RW Wood and the Greenhouse Effect
Posted on 11 December 2011 by EliRabett
RW Wood was perhaps the greatest experimental physicist of his time. Eli, old Rabett that he is did not know him, but he took classes from several who did and others who studied under him. Wood was a practical man which gave his experimental work a particular clarity.
To the public, as far as he is known, he is famous for two experiments. The first was his debunking of Blondiot's N-Rays, the second, his experiment purporting to show that the greenhouse effect did not happen as advertised. The Weasel has kindly posted the text of the later and Eli has had more than a passing interest in the same. About a year ago he attempted a preliminary test of Wood's work, which was instructive, but not conclusive. Rabett Labs was tooling up for a second improved try, when he was invited to submit something to Skeptical Science (cross-posted there and here, whichever there is there and here is here) and DeWitt Payne also wrote him to describe his attempt.
Let us briefly reprise what Wood did
To test the matter I constructed two enclosures of dead black cardboard, one covered with a glass plate, the other with a plate of rock-salt of equal thickness. The bulb of a themometer was inserted in each enclosure and the whole packed in cotton, with the exception of the transparent plates which were exposed. When exposed to sunlight the temperature rose gradually to 65 oC., the enclosure covered with the salt plate keeping a little ahead of the other, owing to the fact that it transmitted the longer waves from the sun, which were stopped by the glass. In order to eliminate this action the sunlight was first passed through a glass plate.
There was now scarcely a difference of one degree between the temperatures of the two enclosure
There are several things wrong with this, well, not so much wrong, as not useful and to be complete, equally wrong with many so called demonstrations of the greenhouse effect that can be seen on You Tube. To understand this the bunnies recommend a shortened version of one of Eli's simple greenhouse effect explanations, but boiled down
1. Greenhouse gases absorption blocks some thermal radiation from the surface reaching space.
2. Temperature decreases with altitude.
3. The absorbed radiation and convective heating moves energy up from the surface
4. The rate of emission to space in the blocked regions occurs from colder altitudes.
5. Increased greenhouse gas concentrations mean that the altitude at which emission in the blocked regions occurs is higher and colder.
6. Therefore energy loss is slower and the surface has to warm in order to restore radiative balance.

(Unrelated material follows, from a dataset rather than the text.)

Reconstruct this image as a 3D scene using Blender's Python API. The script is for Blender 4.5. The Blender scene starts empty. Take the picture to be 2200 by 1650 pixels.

Now, let us look at Wood's experiment, first being McIntyre picky. For one thing, the sensitivity of the thermometer is not impressive. Also, in the case of the rock salt window a significant part of the IR from the black surface inside the cell is absorbed and for a third heating with sunlight brings additional problems.
the difference up to about 10 microns is due to reflections from the surface, and does not represent absorption. Still, the major problem(s) are that
(a) the walls of the cell are excellent absorbers of thermal energy and light and (b) most importantly, there almost certainly was not a temperature difference between the top and the bottom of the cell. We can get a hint of what this means by looking at some MODTRAN spectra. In the first, looking down from 20 km
while if we look down from 1 km what the bunnies see is
because the temperature at the top and the bottom of the path are about the same and emission and absorption of the greenhouse gases is balanced. In the case of the glass window, the IR emission came from the surface of the window. In the case of the rock salt, from the black walls which were at the same temperature. For the purpose of this analysis, the emissivity of the two materials can be taken as equal, at least for the sensitivity of the thermometer.
This tells us a few things about how to do a new and improved Wood experiment. First, the inside of the cell should be silvered, to reflect IR light. Second, heating should be done at the bottom of the cell. Third, the top should be colder than the bottom. Fourth, a much more sensitive thermometer is needed. Fifth, KBr would be a better window than NaCl, but that is a quibble.